With a bit more experience, I can appreciate 3 of the many lessons _The Art of Short Selling_ teaches:
1) Fundamentals drive market action...eventually
2) It is often a costly mistake to short a stock simply because it apepars overvalued. A catalyst of some sort is needed to encourage massive selling.
3) Markets can ignore negative fundamentals for significantly extended periods of time--giving the astute trader ample time to sell at a profit, or even turn and sell short. Positive fundamentals are more rapidly incorporated into stock prices, but significant inefficiencies still exist on both sides of the market--long and short.
The author uses case histories of significant corporate failures from the 80's and early 90's in light of the publicly available info at that time, which clearly demonstrated the inivetable fall of Wall Street's institutional favorites.
Numerous fundamental techniques are discussed, such as tracking changes in inventory and receivables, as well as tricks companies play to make revenues and earnings appear better than they are.
Also interesting--a high short interest ratio in a stock is often a significant sign of potential trouble in a company. Do not let those analysts lead you to believe a high short interest ratio is always bullish. Check the fundamentals and make your own call.
Qualitative factors are also discussed, with specific examples on how a close reading of public financial data on one company would have lead you to a profitable short sale of another. This occurs frequently in the finance and insurance industries.
This book is especially important, because every book I've seen teaches which stocks to BUY on a fundamental basis.

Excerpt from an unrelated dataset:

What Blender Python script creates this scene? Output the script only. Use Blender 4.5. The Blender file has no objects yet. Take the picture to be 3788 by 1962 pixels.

No book ever mentions what fundamental factors suggest you SELL. Even if you never sell short, this is profitable info.
Being a student of technical analysis, what struck me is the insight those skeptical shorts had about the companies mentioned. Clearly, they knew the eventual outcome in each specific instance.
Yet, despite being right, most of these guys lost millions by going strictly by fundamentals. Those who survived incorporated additional (ie. technical) factors, such as relative strength or momentum. As Keynes stated, "The market can remain irrational much longer than you can remain solvent."
It is clear to me that using both fundamental and technical analysis is the most efficient path to market profits.
Concerning the valuation insights, Staley is a bit assuming for the newcomer to basic financial analysis, but not so much so that newcomers can't benefit at all. As an aside, the book contains numerous typographical and grammatical errors which make one wonder if the book was rushed to publication.